Premiere Recordings 

Buddha Passion, Tan Dun 

Tan Dun’s Buddha Passion is the first passion written on a Buddhist rather than Christian narrative. To compose it, Tan Dun spent two years researching the musical history of the Mogao Caves and surrounding area, even recreating some of the instruments depicted in the caves’ murals, which span 1000 years of Buddhist art. While Buddha Passion has thus far been performed as a concert work, its visual inspiration and multilayered storytelling call out for operatic staging. Listen to the “riot of color” (Gramophone) of the world premiere recording, released on Decca. 

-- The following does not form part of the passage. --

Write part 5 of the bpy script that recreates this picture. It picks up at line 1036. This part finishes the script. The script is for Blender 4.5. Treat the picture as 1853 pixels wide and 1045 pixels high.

The Lord of Cries, John Corigliano/Mark Adamo 

The Lord of Cries is John Corigliano’s first opera since his collaboration with William M. Hoffman on The Ghosts of Versailles (1991). Set to a seductive libretto by Mark Adamo, The Lord explores our need to blame and attack others for what we can neither resist, nor accept, in ourselves. The story synthesizes The Bacchae of Euripides with Bram Stoker’s Dracula to create a streamlined tale of horror, in which duty battles yearning in each character’s heart. Corigliano’s score effectively conveys the tense atmosphere of Dracula preying on London’s women, and his quartet writing for the protagonist and the “three strange sisters” that accompany him is particularly otherworldly. Originally commissioned by Santa Fe Opera, The Lord of Cries “breathtaking” world premiere recording (Van Magazine) features Odyssey Opera, Boston Modern Orchestra Project, and stars Anthony Roth Costanzo in the title role.